Each line below must be set down exactly; omit any image you find.
··· PROVIDED MATERIAL
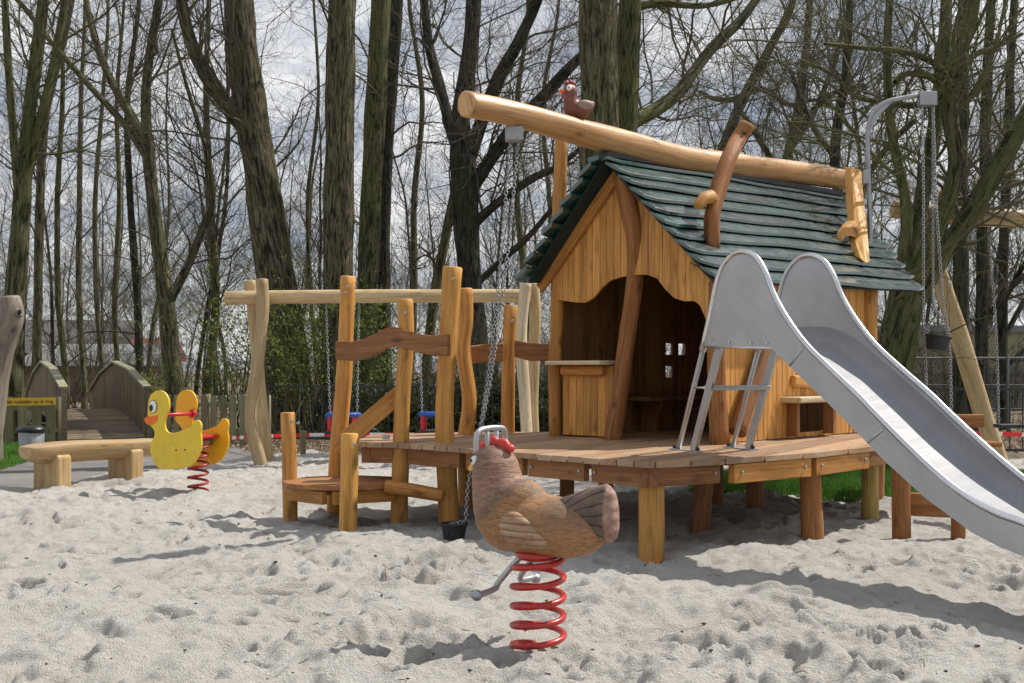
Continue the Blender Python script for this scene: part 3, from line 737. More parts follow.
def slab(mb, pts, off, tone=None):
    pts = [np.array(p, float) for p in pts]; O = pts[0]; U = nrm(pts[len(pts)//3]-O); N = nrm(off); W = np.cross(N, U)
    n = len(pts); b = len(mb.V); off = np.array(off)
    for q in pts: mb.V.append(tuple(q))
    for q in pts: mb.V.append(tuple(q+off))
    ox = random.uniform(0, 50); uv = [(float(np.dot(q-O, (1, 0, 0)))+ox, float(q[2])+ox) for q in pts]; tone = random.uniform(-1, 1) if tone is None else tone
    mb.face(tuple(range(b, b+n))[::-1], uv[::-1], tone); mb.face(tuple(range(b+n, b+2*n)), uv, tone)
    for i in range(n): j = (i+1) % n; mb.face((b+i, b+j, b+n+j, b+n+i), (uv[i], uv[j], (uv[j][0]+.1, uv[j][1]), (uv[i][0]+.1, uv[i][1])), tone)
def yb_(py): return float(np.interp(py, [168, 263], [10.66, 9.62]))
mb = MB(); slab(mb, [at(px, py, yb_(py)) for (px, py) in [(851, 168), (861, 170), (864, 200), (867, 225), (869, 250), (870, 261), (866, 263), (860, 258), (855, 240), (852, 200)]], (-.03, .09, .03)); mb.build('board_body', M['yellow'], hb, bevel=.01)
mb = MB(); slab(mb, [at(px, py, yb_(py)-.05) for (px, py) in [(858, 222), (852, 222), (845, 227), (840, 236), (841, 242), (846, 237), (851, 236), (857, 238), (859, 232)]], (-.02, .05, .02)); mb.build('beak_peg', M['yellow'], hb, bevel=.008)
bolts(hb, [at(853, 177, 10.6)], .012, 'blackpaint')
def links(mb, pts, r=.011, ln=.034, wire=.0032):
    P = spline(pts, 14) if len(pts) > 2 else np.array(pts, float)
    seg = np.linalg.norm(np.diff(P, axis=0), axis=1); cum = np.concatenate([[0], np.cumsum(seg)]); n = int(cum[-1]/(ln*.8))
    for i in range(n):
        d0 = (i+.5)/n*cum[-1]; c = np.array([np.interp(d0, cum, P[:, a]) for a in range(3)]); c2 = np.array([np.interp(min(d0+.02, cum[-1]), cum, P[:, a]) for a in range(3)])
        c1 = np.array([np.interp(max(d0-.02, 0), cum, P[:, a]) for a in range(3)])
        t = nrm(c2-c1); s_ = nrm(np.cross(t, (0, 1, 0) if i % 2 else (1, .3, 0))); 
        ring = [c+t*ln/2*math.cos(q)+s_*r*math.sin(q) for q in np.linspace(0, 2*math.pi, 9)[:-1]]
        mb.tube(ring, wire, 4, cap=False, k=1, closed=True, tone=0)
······
SOLUTION FOR THIS TASK>
Continue the Blender Python script for this scene: part 3, from line 737. More parts follow.
def slab(mb, pts, off, tone=None):
    pts = [np.array(p, float) for p in pts]; O = pts[0]; U = nrm(pts[len(pts)//3]-O); N = nrm(off); W = np.cross(N, U)
    n = len(pts); b = len(mb.V); off = np.array(off)
    for q in pts: mb.V.append(tuple(q))
    for q in pts: mb.V.append(tuple(q+off))
    ox = random.uniform(0, 50); uv = [(float(np.dot(q-O, (1, 0, 0)))+ox, float(q[2])+ox) for q in pts]; tone = random.uniform(-1, 1) if tone is None else tone
    mb.face(tuple(range(b, b+n))[::-1], uv[::-1], tone); mb.face(tuple(range(b+n, b+2*n)), uv, tone)
    for i in range(n): j = (i+1) % n; mb.face((b+i, b+j, b+n+j, b+n+i), (uv[i], uv[j], (uv[j][0]+.1, uv[j][1]), (uv[i][0]+.1, uv[i][1])), tone)
def yb_(py): return float(np.interp(py, [168, 263], [10.66, 9.62]))
mb = MB(); slab(mb, [at(px, py, yb_(py)) for (px, py) in [(851, 168), (861, 170), (864, 200), (867, 225), (869, 250), (870, 261), (866, 263), (860, 258), (855, 240), (852, 200)]], (-.03, .09, .03)); mb.build('board_body', M['yellow'], hb, bevel=.01)
mb = MB(); slab(mb, [at(px, py, yb_(py)-.05) for (px, py) in [(858, 222), (852, 222), (845, 227), (840, 236), (841, 242), (846, 237), (851, 236), (857, 238), (859, 232)]], (-.02, .05, .02)); mb.build('beak_peg', M['yellow'], hb, bevel=.008)
bolts(hb, [at(853, 177, 10.6)], .012, 'blackpaint')
def links(mb, pts, r=.011, ln=.034, wire=.0032):
    P = spline(pts, 14) if len(pts) > 2 else np.array(pts, float)
    seg = np.linalg.norm(np.diff(P, axis=0), axis=1); cum = np.concatenate([[0], np.cumsum(seg)]); n = int(cum[-1]/(ln*.8))
    for i in range(n):
        d0 = (i+.5)/n*cum[-1]; c = np.array([np.interp(d0, cum, P[:, a]) for a in range(3)]); c2 = np.array([np.interp(min(d0+.02, cum[-1]), cum, P[:, a]) for a in range(3)])
        c1 = np.array([np.interp(max(d0-.02, 0), cum, P[:, a]) for a in range(3)])
        t = nrm(c2-c1); s_ = nrm(np.cross(t, (0, 1, 0) if i % 2 else (1, .3, 0))); 
        ring = [c+t*ln/2*math.cos(q)+s_*r*math.sin(q) for q in np.linspace(0, 2*math.pi, 9)[:-1]]
        mb.tube(ring, wire, 4, cap=False, k=1, closed=True, tone=0)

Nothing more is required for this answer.